-- Material to process --
***

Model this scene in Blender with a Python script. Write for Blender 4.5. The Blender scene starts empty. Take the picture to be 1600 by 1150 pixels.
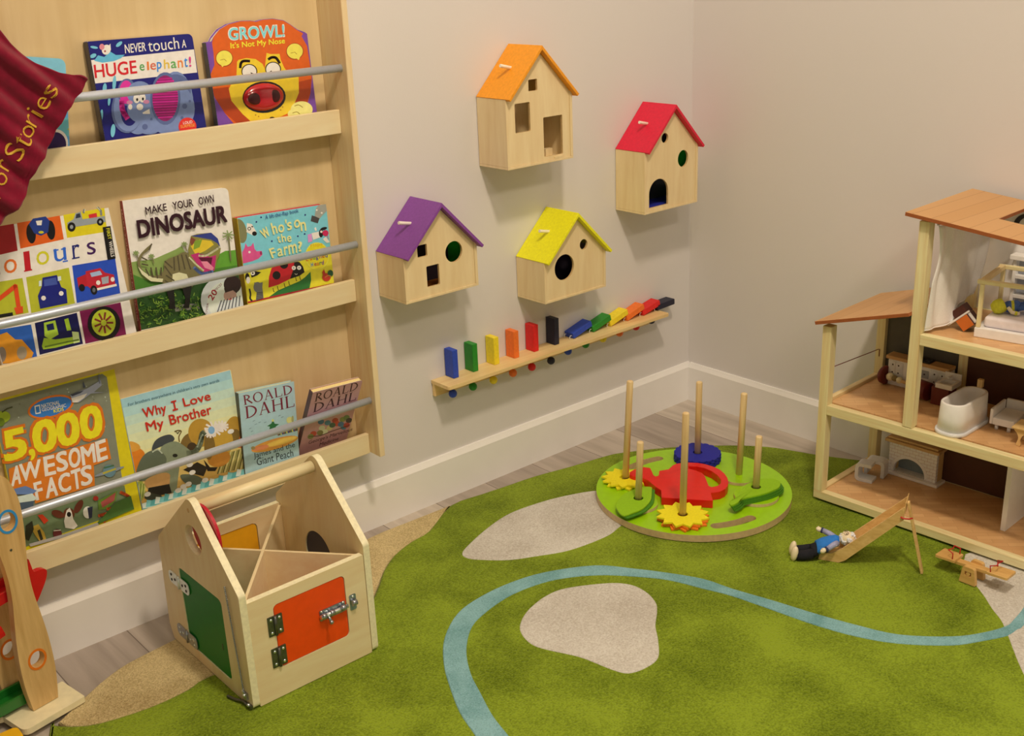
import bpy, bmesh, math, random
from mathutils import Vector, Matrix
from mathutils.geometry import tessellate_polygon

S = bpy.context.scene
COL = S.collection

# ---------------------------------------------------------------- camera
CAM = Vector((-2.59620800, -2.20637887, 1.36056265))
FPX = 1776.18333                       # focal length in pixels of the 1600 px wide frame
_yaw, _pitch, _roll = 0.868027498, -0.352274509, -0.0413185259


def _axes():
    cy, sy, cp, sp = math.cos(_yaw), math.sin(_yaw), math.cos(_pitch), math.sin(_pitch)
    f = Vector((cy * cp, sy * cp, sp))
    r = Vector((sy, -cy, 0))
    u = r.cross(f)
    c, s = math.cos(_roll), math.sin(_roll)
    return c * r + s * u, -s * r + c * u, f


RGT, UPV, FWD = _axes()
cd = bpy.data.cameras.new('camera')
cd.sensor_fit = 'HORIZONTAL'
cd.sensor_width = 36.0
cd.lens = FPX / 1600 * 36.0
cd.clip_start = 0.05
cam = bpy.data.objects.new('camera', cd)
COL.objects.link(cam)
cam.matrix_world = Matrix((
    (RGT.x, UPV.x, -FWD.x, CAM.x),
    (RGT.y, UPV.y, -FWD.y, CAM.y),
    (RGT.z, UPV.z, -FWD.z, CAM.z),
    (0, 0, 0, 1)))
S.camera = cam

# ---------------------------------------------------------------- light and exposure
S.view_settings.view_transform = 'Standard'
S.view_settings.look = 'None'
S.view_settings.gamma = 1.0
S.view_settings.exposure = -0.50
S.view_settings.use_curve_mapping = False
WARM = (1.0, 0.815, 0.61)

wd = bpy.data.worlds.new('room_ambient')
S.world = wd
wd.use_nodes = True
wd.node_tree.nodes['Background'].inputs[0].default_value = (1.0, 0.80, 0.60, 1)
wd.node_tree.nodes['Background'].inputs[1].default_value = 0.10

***

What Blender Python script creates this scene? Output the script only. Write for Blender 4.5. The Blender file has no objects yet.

***

-- Requirement --
From the line with "Model this scene" to the line with "0.868027498, -0.352274509, -0.0413185259", set down those lines word for word and only those, counting both ends. Pictures stay out of the copy.

-- The result --
Model this scene in Blender with a Python script. Write for Blender 4.5. The Blender scene starts empty. Take the picture to be 1600 by 1150 pixels.
import bpy, bmesh, math, random
from mathutils import Vector, Matrix
from mathutils.geometry import tessellate_polygon

S = bpy.context.scene
COL = S.collection

# ---------------------------------------------------------------- camera
CAM = Vector((-2.59620800, -2.20637887, 1.36056265))
FPX = 1776.18333                       # focal length in pixels of the 1600 px wide frame
_yaw, _pitch, _roll = 0.868027498, -0.352274509, -0.0413185259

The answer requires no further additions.